Lalu tibalah saatnya, seorang petugas pemerintahan datang dan mengumumkan rencana penggusuran daerah mereka. Ulah petugas tersebut dihentikan oleh para ibu dan anak-anak yang kemudian mengusir petugas itu. Ibu-ibu tersebut kemudian memanggil para suaminya agar memperhatikan ancaman tersebut tetapi suami mereka lebih tertarik untuk melanjutkan permainan kartunya. Selang beberapa lama, para petugas datang dan mengusir masyarakat yang berada di bantaran kali tersebut.

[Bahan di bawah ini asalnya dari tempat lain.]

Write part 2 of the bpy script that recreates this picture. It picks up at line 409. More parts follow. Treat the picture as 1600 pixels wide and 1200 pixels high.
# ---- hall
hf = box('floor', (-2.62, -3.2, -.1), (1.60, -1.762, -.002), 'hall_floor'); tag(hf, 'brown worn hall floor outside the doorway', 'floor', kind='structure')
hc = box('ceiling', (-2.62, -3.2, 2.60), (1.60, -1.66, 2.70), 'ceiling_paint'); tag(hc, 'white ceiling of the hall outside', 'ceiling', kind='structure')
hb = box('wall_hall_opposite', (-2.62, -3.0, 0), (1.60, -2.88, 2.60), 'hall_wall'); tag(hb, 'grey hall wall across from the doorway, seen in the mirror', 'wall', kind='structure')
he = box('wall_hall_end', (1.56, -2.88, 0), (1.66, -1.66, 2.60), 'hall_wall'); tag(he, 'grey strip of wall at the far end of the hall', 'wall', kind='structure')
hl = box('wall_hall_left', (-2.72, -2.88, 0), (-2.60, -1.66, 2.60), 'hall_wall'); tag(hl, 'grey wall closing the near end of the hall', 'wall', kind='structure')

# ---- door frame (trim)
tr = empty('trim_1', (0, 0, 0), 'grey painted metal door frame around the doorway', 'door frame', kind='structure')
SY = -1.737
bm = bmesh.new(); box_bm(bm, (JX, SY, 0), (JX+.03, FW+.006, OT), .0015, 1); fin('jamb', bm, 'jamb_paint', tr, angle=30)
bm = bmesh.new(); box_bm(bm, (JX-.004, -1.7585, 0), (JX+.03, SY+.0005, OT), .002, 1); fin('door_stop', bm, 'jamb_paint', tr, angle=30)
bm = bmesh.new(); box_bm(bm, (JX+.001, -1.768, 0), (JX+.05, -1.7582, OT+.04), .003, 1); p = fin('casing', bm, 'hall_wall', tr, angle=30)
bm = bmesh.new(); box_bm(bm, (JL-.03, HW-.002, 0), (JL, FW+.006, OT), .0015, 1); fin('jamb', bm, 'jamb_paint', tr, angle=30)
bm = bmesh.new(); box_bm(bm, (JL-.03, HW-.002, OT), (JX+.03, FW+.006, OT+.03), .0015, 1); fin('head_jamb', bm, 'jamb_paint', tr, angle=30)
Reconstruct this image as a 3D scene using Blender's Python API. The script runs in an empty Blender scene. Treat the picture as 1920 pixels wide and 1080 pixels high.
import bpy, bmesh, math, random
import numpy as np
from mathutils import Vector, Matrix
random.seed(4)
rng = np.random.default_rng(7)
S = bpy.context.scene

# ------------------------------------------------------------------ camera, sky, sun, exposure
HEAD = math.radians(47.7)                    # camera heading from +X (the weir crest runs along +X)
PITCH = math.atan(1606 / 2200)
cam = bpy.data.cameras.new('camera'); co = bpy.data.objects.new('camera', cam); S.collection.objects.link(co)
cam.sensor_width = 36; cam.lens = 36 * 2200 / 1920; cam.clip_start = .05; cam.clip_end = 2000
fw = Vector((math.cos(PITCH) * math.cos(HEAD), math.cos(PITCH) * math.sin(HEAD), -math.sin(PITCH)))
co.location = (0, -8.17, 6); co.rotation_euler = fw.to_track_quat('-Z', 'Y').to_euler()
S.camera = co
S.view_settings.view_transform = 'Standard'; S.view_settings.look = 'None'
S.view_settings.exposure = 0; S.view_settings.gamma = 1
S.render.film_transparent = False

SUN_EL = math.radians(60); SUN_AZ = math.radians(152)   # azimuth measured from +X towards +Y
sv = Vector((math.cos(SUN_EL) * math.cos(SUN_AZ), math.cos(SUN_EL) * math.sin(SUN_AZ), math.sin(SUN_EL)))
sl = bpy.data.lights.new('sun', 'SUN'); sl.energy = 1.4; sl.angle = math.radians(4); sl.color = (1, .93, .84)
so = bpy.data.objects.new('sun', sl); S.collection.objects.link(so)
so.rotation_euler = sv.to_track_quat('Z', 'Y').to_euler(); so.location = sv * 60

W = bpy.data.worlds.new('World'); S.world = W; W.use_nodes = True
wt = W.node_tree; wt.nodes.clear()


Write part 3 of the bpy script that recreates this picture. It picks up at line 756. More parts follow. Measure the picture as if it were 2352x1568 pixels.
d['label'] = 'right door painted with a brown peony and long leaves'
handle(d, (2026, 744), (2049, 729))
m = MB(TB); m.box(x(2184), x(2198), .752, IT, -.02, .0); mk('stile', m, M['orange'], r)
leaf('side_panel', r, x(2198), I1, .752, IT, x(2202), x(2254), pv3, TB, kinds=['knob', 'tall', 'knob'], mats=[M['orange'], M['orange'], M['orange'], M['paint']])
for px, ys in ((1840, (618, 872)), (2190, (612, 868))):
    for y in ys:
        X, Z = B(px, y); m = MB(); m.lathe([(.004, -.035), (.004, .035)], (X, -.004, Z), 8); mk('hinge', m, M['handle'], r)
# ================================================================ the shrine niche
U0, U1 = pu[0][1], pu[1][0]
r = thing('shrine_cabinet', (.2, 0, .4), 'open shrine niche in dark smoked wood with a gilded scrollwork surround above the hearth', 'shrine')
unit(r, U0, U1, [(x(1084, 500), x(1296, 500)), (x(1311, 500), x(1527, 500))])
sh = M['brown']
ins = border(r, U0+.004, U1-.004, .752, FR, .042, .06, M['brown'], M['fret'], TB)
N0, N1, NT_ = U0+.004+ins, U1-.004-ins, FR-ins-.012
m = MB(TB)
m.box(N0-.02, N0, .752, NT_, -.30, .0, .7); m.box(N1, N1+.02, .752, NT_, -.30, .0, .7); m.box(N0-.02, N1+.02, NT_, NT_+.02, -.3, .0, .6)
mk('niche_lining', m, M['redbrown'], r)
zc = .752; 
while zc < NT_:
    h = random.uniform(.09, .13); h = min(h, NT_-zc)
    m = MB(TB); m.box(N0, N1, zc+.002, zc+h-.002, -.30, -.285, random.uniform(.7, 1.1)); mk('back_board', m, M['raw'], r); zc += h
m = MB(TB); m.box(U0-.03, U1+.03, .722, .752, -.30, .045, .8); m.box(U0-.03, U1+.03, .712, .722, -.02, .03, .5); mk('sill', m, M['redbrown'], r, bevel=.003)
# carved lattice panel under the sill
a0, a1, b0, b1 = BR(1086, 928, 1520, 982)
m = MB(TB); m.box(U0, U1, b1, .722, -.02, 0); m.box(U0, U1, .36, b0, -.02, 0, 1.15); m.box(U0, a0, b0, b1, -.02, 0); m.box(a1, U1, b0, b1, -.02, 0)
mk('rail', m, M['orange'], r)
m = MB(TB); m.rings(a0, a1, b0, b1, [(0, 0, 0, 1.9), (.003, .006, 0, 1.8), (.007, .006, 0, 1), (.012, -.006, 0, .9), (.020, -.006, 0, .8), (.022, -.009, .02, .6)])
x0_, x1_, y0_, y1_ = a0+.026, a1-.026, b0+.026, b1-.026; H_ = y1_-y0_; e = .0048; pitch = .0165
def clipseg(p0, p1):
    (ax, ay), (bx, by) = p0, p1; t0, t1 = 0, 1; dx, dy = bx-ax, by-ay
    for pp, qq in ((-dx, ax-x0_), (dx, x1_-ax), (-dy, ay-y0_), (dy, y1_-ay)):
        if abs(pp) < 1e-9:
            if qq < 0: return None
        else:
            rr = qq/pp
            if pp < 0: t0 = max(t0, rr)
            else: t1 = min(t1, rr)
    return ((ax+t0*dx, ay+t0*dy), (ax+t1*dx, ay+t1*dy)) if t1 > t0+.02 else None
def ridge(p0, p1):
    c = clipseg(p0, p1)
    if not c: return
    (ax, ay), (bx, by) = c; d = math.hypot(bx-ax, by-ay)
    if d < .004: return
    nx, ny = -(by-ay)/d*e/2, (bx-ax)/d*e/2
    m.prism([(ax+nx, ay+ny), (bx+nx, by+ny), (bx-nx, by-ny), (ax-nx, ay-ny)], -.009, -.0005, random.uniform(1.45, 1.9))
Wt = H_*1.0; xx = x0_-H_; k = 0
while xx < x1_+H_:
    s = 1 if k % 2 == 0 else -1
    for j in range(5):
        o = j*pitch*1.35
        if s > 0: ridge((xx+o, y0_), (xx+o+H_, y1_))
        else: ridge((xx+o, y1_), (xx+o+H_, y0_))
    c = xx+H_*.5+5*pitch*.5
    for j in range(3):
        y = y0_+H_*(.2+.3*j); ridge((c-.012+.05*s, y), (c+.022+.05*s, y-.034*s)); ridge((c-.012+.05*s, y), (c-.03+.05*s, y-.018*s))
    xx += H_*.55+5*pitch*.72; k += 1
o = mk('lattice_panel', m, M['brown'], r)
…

Di akhir cerita tersebut, seorang nenek muncul dan berikrar bahwa mereka tidak akan meninggalkan tanahnya. Nenek tersebut menegaskan bahwa mereka lahir, besar dan tua di daerah tersebut. Mereka akan melakukan perlawanan sampai keadilan buat mereka terwujud.
Cerita yang digambarkan dalam operet tersebut merupakan suatu fakta yang kerap terjadi di Jakarta. Di tengah kesulitan hidup serba kekurangan dan penuh dengan problem keluarga dan sosial, masih juga rakyat kecil diterpa Penggusuran. Contohnya penggusuran yang terjadi mulai dari daerah Ancol Timur hingga ke Teluk Gong, telah mengakibatkan ribuan bahkan puluhan ribu kepala keluarga kehilangan tempat tinggal mereka. Jumlah mereka akan terus bertambah seiring dengan rencana pemerintah DKI melakukan penggusuran di berbagai tempat.
Akhir acara, para pemain dan pendukung acara beserta anak lainnya naik ke atas pentas dan menyanyikan lagu andalan mereka “Anak pinggiran”. Sambil bernyanyi anak-anak tersebut kemudian turun dari panggung dan menyalami semua penonton yang berdiri untuk memberi aplus kepada mereka. Menurut salah satu pendukung acara, Susilo, yang akrab dipanggil mas Sus “Hasil penjualan tiket pementasan tersebut akan digunakan untuk membantu penyelenggaran pendidikan di Universitas Sanggar Akar”. Berdiri diatas kaki sendiri telah menjadi niat para anak yang berada di Sanggar Anak Akar.